Troy Court faces demolition as part of the new leisure centre plans

A block of council housing is set for demolition as part of plans for a new leisure centre in Woolwich on the site of the current Wilko store.

Greenwich Council’s cabinet will decide on Wednesday whether to flatten Troy House, which houses over-55s, as part of the scheme which will see the Waterfront Leisure Centre closed and moved to Woolwich New Road. The Bull pub and other properties on Vincent Road also face demolition. Wilko has confirmed to 853 that it is moving out of Woolwich to the Charlton retail parks in the summer.

  • Wilko to quit Woolwich as leisure centre plan gathers pace
  • Plans to include Troy House, which contains 24 homes, and the Vincent Road properties in the scheme were mooted at a cabinet meeting last January and passed without discussion.

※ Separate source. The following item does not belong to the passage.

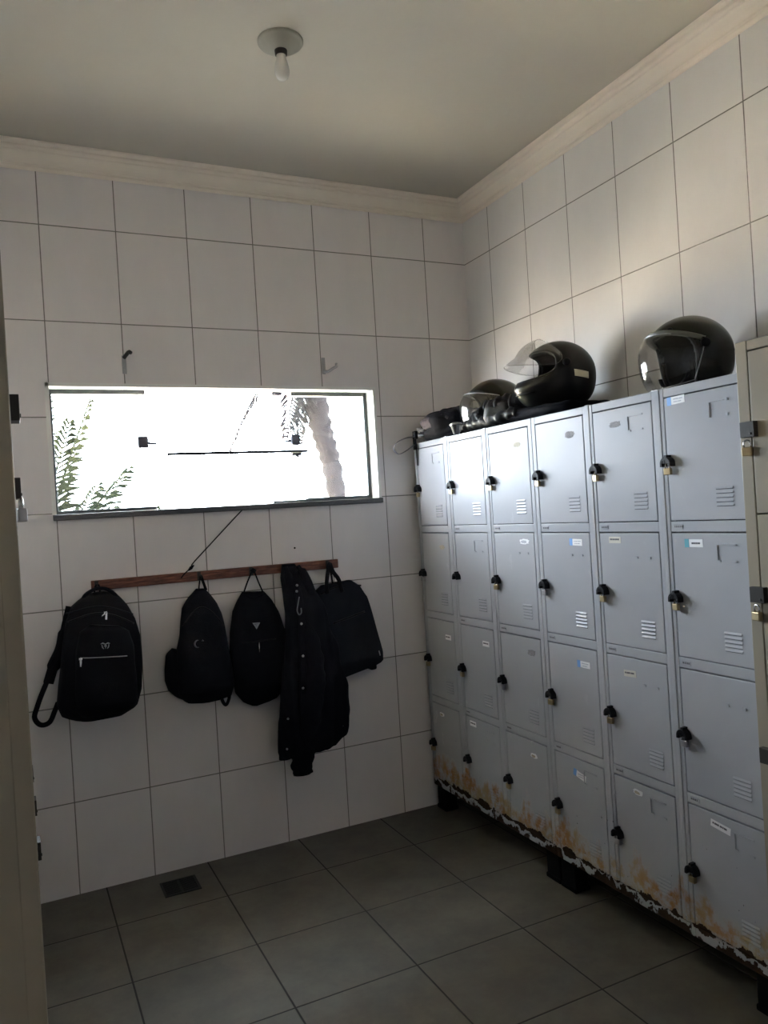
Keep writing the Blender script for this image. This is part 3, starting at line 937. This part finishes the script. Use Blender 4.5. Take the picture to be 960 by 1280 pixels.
q.build('strap_tail', M['webbing'], bp)

# --- drawstring-like backpack
bp = thing('backpack', (-1.38, 0, 0.72), 'black backpack with a small triangle badge hanging just left of the jacket', 'backpack', 'bags hanging on the wooden rail')
P3 = Pillow([(-1.428,1.285),(-1.462,1.240),(-1.487,1.195),(-1.508,1.093),(-1.517,0.928),(-1.497,0.798),(-1.456,0.744),(-1.415,0.722)],
            [(-1.318,1.278),(-1.285,1.230),(-1.255,1.168),(-1.228,1.077),(-1.218,0.948),(-1.236,0.800),(-1.295,0.738),(-1.385,0.718)],
            [(1.29,0.03),(1.25,0.06),(1.15,0.085),(0.95,0.10),(0.82,0.09),(0.75,0.06),(0.718,0.03)], n=2.6, seed=21, fold=0.004)
P3.mesh().build('main_compartment', M['nylon2'], bp)
q = MB()
for a, b in (((-1.424, 1.275), (-1.381, 1.384)), ((-1.322, 1.268), (-1.369, 1.384))):
    q.tube(catmull([(a[0], -0.04, a[1]), ((a[0]+b[0])/2, -0.045, (a[1]+b[1])/2), (b[0], -0.064, b[1])], 6), 0.007, 8, flat=0.5)
q.tube([(-1.383, -0.064, 1.382), (-1.375, -0.066, 1.390), (-1.367, -0.064, 1.382)], 0.012, 8)
q.build('hang_loop', M['webbing'], bp)
q = MB(); q.tube(P3.line([(-1.43, 1.272), (-1.40, 1.256), (-1.375, 1.252), (-1.35, 1.256), (-1.32, 1.266)], 0.0), 0.008, 8); q.build('gathered_edge', M['nylon2'], bp)
q = MB()
y = P3.front(-1.385, 1.125)-0.005
tri = [(-1.404, 1.136), (-1.367, 1.134), (-1.386, 1.104)]
q.add([(x, y, z) for x, z in tri]+[(x, y+0.005, z) for x, z in tri], [(0,2,1), (3,4,5), (0,1,4,3), (1,2,5,4), (2,0,3,5)])
tag(q.build('badge', M['grey_steel'], bp), 'small silver triangle badge')
q = MB(); q.tube([(-1.396, y-0.001, 1.130), (-1.376, y-0.001, 1.129)], 0.0016, 6); q.tube([(-1.390, y-0.001, 1.121), (-1.382, y-0.001, 1.121)], 0.0016, 6); q.build('badge_lettering', M['ink'], bp)
q = MB(); q.tube(P3.line([(-1.380, 1.040), (-1.382, 0.992)], 0.004), 0.0035, 6); tag(q.build('zip_pull', M['steel'], bp), 'silver zip pull')
q = MB(); q.tube(P3.line(arc(-1.46, -1.29, 1.045, 1.045, 10), 0.0), 0.003, 6); q.build('pocket_zip', M['blackp'], bp)

# --- flat square bag on the right end
bp = thing('laptop_bag', (-0.88, 0, 0.79), 'flat charcoal rectangular bag with two short handles at the right end of the rail', 'bag', 'bags hanging on the wooden rail')
P4 = Pillow([(-1.012,1.276),(-1.045,1.252),(-1.060,1.18),(-1.062,1.088),(-1.055,0.95),(-1.040,0.83),(-1.003,0.782)],
            [(-0.850,1.290),(-0.800,1.255),(-0.765,1.195),(-0.735,1.06),(-0.702,0.90),(-0.702,0.850),(-0.740,0.835)],
            [(1.29,0.03),(1.26,0.05),(1.1,0.07),(0.9,0.08),(0.83,0.07),(0.78,0.04)], n=5.0, seed=31)
P4.mesh().build('main_compartment', M['nylon3'], bp)
q = MB(); q.tube(P4.line(arc(-0.975, -0.795, 1.082, 1.122, 12), 0.0005), 0.005, 6); q.build('pocket_zip', M['blackp'], bp)
q = MB(); q.tube(P4.line(arc(-1.03, -0.79, 1.235, 1.255, 12, 0.02), 0.0005), 0.0045, 6); q.build('main_zip', M['blackp'], bp)
q = MB()
q.tube(catmull([(-0.996, -0.075, 1.235), (-0.996, -0.072, 1.285), (-0.984, -0.066, 1.340), (-0.970, -0.064, 1.386), (-0.955, -0.066, 1.345), (-0.928, -0.072, 1.300), (-0.915, -0.078, 1.235)], 6), 0.011, 8, flat=0.3, up=(0,1,0))
q.build('handle', M['webbing'], bp)
q = MB()
q.tube(catmull([(-0.985, -0.03, 1.26), (-0.976, -0.045, 1.33), (-0.966, -0.058, 1.383), (-0.958, -0.045, 1.34), (-0.945, -0.03, 1.27)], 6), 0.006, 8, flat=0.4, up=(0,1,0))
q.build('handle', M['webbing'], bp)
q = MB(); q.box(-0.785, -0.745, -0.085, -0.035, 0.812, 0.845); q.build('corner_foot', M['blackp'], bp, bevel=0.01)
q = MB(); q.tube(P4.line([(-0.735, 0.91), (-0.728, 0.885)], 0.003), 0.003, 6); q.build('strap_ring', M['grey_steel'], bp)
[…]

    The new development will also include homes – although it is unclear whether these would be new council homes, “affordable” homes or private housing. Documents about the plans have been blocked from public view because they involve future commercial deals with developers – this includes maps of the extent of the scheme. However, the one public paper does say that 14-20 Vincent Road is also due to be included – The Bull is at number 14.

    Last orders: The Bull is also set for demolition

    It is unclear whether residents of Troy Court will be balloted on the proposals to knock their homes down. Labour’s 2019 general election manifesto stated that “we will ensure major regeneration only goes ahead with the consent of residents and that residents are offered an equivalent home on the same terms in the new development”, while London mayor Sadiq Khan made it compulsory for schemes getting City Hall funding to be supported in a residents’ ballot. However, the document going to councillors on Wednesday merely says that decisions about rehousing and compensation will be delegated to a senior council officer, the director of housing Jamie Carswell.

    Speak Out Woolwich, a local lobby group, called on residents to object at Wednesday’s meeting, which takes place at 4.30pm on Wednesday. Its spokesperson John Edwards told 853: “An option the council could take would be to develop the site for the new leisure centre whist retaining the Troy Court council housing. The report rejects this option but we will be pressing the cabinet to adopt this as a way forward. This protects both existing tenants and allows the new leisure centre to be built.

    “We have talked to a number of tenants in Troy Court and it’s clear there has been no meaningful consultation with them so far. We believe there should be a ballot of tenants to seek their agreement in accordance with the Labour manifesto. We will be organising a petition opposing the demolition and demanding full and proper consultation including a ballot before any final decision is taken.”

    Tramshed recently moved out of its base because of problems with the old building

    Plans to knock down the Waterfront, built in the mid-1980s, and move it to a more central location in Woolwich have been around since at least 2012, when it was first mooted in a masterplan for the area as part of a plan to extend Hare Street to the river. But progress has been slow and parts of the existing centre are to be refurbished for its final few years.

    Along with the Tramshed building, the Tramshed theatre company – formerly the Greenwich and Lewisham Young People’s Theatre – is also to be given a home in the new centre. It recently moved to a nearby former bank because of electrical and mechanical problems in the Tramshed.

    Asked to comment on the Troy Court proposals, a Greenwich Council spokesperson pointed 853 to a question-and-answer page on its website. It says that residents had been told of the 2019 proposal knocking down their homes 11 days before the cabinet meeting, and after the decision had been made. ” Further engagement was carried-out in September 2019,” it says.

    It adds: “If it is decided that Troy Court will be redeveloped as part of the project, we will begin the process of rehousing residents. This process will be done considerately, taking into account residents’ individual needs and circumstances.

    “The rehousing of Troy Court residents will take place within our housing stock and is expected to take up to two years.”